● **DIRECTION**: Transcribe the data that follows precisely, omitting nothing.

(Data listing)
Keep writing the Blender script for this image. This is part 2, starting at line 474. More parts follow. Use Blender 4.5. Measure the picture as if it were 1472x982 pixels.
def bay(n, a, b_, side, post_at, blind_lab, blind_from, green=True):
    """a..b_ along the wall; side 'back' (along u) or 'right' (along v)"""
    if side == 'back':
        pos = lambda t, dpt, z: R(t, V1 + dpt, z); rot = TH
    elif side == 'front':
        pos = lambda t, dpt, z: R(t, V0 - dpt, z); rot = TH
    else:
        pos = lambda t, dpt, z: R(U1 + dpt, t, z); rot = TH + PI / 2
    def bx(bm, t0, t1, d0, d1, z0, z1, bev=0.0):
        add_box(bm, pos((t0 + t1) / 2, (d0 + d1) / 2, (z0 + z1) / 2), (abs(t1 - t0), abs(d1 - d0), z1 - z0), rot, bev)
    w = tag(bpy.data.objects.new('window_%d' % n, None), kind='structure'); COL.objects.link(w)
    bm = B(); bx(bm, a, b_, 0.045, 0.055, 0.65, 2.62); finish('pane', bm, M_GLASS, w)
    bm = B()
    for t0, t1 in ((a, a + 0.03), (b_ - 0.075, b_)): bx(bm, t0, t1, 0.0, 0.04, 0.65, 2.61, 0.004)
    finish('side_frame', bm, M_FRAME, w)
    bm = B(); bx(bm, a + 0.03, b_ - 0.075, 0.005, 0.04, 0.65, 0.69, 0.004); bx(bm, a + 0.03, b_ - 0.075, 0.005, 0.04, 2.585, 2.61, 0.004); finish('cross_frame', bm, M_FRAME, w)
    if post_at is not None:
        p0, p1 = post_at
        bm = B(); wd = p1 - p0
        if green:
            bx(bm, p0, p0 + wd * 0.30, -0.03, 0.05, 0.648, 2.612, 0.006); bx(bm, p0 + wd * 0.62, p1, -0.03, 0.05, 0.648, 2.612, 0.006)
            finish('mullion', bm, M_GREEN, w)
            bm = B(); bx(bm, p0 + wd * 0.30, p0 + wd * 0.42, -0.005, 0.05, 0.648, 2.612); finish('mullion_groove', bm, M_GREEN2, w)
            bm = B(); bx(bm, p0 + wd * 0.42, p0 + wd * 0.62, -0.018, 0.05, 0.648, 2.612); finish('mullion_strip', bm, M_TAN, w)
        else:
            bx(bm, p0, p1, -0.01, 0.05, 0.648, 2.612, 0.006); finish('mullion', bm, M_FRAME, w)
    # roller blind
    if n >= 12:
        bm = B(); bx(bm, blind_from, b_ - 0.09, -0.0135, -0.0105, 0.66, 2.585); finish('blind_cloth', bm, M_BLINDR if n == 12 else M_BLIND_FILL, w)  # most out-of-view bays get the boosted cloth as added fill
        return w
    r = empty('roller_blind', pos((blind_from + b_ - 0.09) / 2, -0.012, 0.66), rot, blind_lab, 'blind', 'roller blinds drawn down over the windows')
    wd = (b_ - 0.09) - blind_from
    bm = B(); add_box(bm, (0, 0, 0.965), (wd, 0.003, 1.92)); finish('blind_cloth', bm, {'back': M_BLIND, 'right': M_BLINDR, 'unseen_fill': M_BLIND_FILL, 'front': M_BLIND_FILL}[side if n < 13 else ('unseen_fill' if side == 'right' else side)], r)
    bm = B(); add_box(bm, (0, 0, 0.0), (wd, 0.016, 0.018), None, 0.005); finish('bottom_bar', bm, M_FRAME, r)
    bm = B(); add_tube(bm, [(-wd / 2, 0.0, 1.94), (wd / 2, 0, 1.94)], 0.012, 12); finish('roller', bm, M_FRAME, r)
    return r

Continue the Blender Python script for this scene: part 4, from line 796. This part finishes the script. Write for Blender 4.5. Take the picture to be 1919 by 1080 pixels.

● **FINAL ANSWER**:
Keep writing the Blender script for this image. This is part 2, starting at line 474. More parts follow. Use Blender 4.5. Measure the picture as if it were 1472x982 pixels.
def bay(n, a, b_, side, post_at, blind_lab, blind_from, green=True):
    """a..b_ along the wall; side 'back' (along u) or 'right' (along v)"""
    if side == 'back':
        pos = lambda t, dpt, z: R(t, V1 + dpt, z); rot = TH
    elif side == 'front':
        pos = lambda t, dpt, z: R(t, V0 - dpt, z); rot = TH
    else:
        pos = lambda t, dpt, z: R(U1 + dpt, t, z); rot = TH + PI / 2
    def bx(bm, t0, t1, d0, d1, z0, z1, bev=0.0):
        add_box(bm, pos((t0 + t1) / 2, (d0 + d1) / 2, (z0 + z1) / 2), (abs(t1 - t0), abs(d1 - d0), z1 - z0), rot, bev)
    w = tag(bpy.data.objects.new('window_%d' % n, None), kind='structure'); COL.objects.link(w)
    bm = B(); bx(bm, a, b_, 0.045, 0.055, 0.65, 2.62); finish('pane', bm, M_GLASS, w)
    bm = B()
    for t0, t1 in ((a, a + 0.03), (b_ - 0.075, b_)): bx(bm, t0, t1, 0.0, 0.04, 0.65, 2.61, 0.004)
    finish('side_frame', bm, M_FRAME, w)
    bm = B(); bx(bm, a + 0.03, b_ - 0.075, 0.005, 0.04, 0.65, 0.69, 0.004); bx(bm, a + 0.03, b_ - 0.075, 0.005, 0.04, 2.585, 2.61, 0.004); finish('cross_frame', bm, M_FRAME, w)
    if post_at is not None:
        p0, p1 = post_at
        bm = B(); wd = p1 - p0
        if green:
            bx(bm, p0, p0 + wd * 0.30, -0.03, 0.05, 0.648, 2.612, 0.006); bx(bm, p0 + wd * 0.62, p1, -0.03, 0.05, 0.648, 2.612, 0.006)
            finish('mullion', bm, M_GREEN, w)
            bm = B(); bx(bm, p0 + wd * 0.30, p0 + wd * 0.42, -0.005, 0.05, 0.648, 2.612); finish('mullion_groove', bm, M_GREEN2, w)
            bm = B(); bx(bm, p0 + wd * 0.42, p0 + wd * 0.62, -0.018, 0.05, 0.648, 2.612); finish('mullion_strip', bm, M_TAN, w)
        else:
            bx(bm, p0, p1, -0.01, 0.05, 0.648, 2.612, 0.006); finish('mullion', bm, M_FRAME, w)
    # roller blind
    if n >= 12:
        bm = B(); bx(bm, blind_from, b_ - 0.09, -0.0135, -0.0105, 0.66, 2.585); finish('blind_cloth', bm, M_BLINDR if n == 12 else M_BLIND_FILL, w)  # most out-of-view bays get the boosted cloth as added fill
        return w
    r = empty('roller_blind', pos((blind_from + b_ - 0.09) / 2, -0.012, 0.66), rot, blind_lab, 'blind', 'roller blinds drawn down over the windows')
    wd = (b_ - 0.09) - blind_from
    bm = B(); add_box(bm, (0, 0, 0.965), (wd, 0.003, 1.92)); finish('blind_cloth', bm, {'back': M_BLIND, 'right': M_BLINDR, 'unseen_fill': M_BLIND_FILL, 'front': M_BLIND_FILL}[side if n < 13 else ('unseen_fill' if side == 'right' else side)], r)
    bm = B(); add_box(bm, (0, 0, 0.0), (wd, 0.016, 0.018), None, 0.005); finish('bottom_bar', bm, M_FRAME, r)
    bm = B(); add_tube(bm, [(-wd / 2, 0.0, 1.94), (wd / 2, 0, 1.94)], 0.012, 12); finish('roller', bm, M_FRAME, r)
    return r

Continue the Blender Python script for this scene: part 4, from line 796. This part finishes the script. Write for Blender 4.5. Take the picture to be 1919 by 1080 pixels.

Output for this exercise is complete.